Все мы очень волновались, чтобы по отходе поезда собравшаяся толпа не учинила бы беспорядков, и Прасковья Владимировна просила П. Глебова, который оставался в Петербурге, известить ее по телеграфу о том, как окончится день. Он прислал успокоительную телеграмму. К сожаленью, беспорядки, хотя и незначительные, все-таки были, но при таком стечении народа можно было только благодарить Бога, что все так благополучно обошлось. В Москве нас встретили новые толпы народа и новые депутации с венками. На вокзале были все профессора Московского университета с Мануйловым во главе, брат Петя с депутацией от дворянства и много других депутаций.

В церкви, благодаря принятым мерам, не было особой тесноты, и все было убрано растениями. Гроб стоял между огромными пальмами, и служба была необычайно торжественная. Евангелие дня было:

"Пшеничное зерно не оживет, аще не умрет"... Слова эти так знаменательно звучали и, казалось, исполнены особого смысла по отношению к этой смерти.

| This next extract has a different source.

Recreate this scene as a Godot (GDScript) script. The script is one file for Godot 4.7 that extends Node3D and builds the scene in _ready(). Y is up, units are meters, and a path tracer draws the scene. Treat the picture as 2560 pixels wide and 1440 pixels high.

Отпевание кончилось около 2-х час. дня... Гроб вынесли из церкви братья и профессора Московского университета, а на улице приняли студенты и несли его на руках до самого Донского монастыря. Когда двинулись в путь, пение "вечной памяти" и "Со святыми упокой" огромного хора студентов поминутно прерывалось и путалось с пением похоронного марша. Духовенство возмущалось, и священник заявил, что, если так будет продолжаться, он не будет провожать гроб, ибо не может допустить, чтобы похороны {174} превращались в политическую манифестацию. Я вполне его понимала и, собрав последние силы, подошла к цепи студентов и сказала: "Я сестра покойного князя Сергея Николаевича и убедительно прошу вас всех от имени семьи, если вы действительно хотите почтить память покойного, не пойте больше похоронного марша, а пойте "Вечную память", и передайте эту просьбу нашу по цепи вашим товарищам"...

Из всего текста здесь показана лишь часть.